How Not To Do Customer Research

We do quite a bit of customer and employee research here at Working Pathways. From in-depth 1-on-1, deep dive, interviews to quick email surveys to observational studies – our expertise runs the gamut. Whatever the study, each participant involved is 1. screened and qualified and 2. receives some level of compensation for their time and insight.

With that in mind, here’s how not to conduct a customer research telephone study:

  1. Don’t tell recruits who’s sponsoring the study. That’ll just skew the data and hey, why do participants need to know anyway?
  2. Don’t tell recruits why you’ve called them. That’ll skew the data also, say ‘satisfaction with products you may or may not have used’.
  3. Don’t tell recruits how long the interview will last. Participant’s time isn’t valuable, we can use as much of it as we’d like.
  4. Don’t compensate them. They should be happy just talking to us.
  5. Be surprised when nobody wants to talk with you.
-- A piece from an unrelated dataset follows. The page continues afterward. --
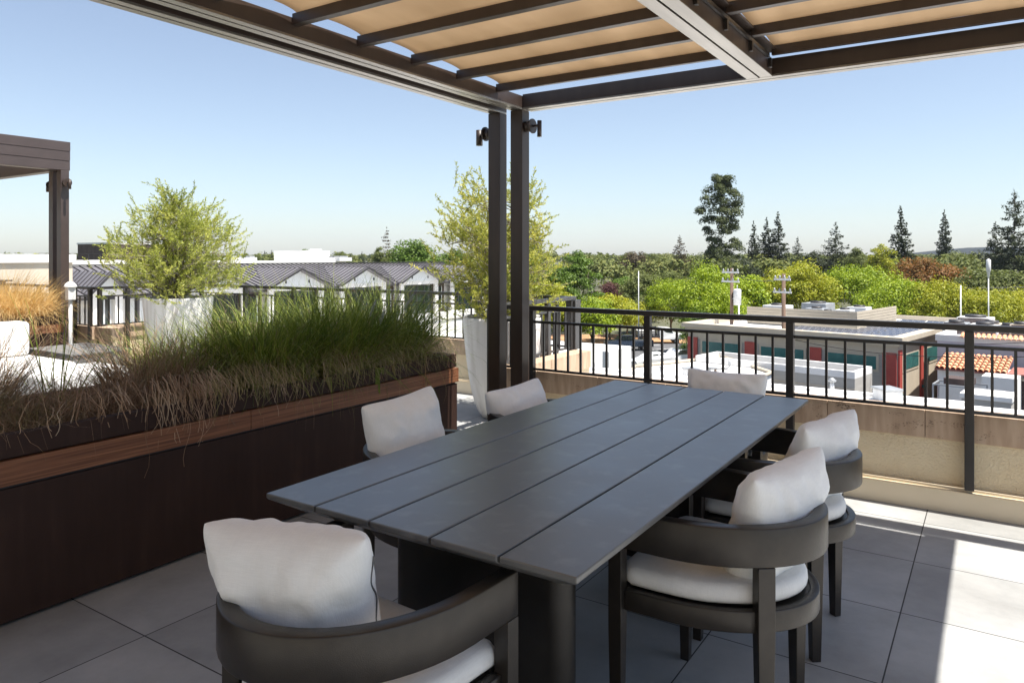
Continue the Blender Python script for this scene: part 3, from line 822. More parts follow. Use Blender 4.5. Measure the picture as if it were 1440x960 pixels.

In our experience, the most insightful research comes from passionate customer, they want to share their experiences with your products. You won’t get the valuable stories through a dispassionate qualitative satisfaction survey on products they haven’t used. They only come out when you respect your customers and consider your time with them a business appointment – pre-scheduled on both parties calendars. Like a business appointment, in this mode – one party compensates the other for the interaction.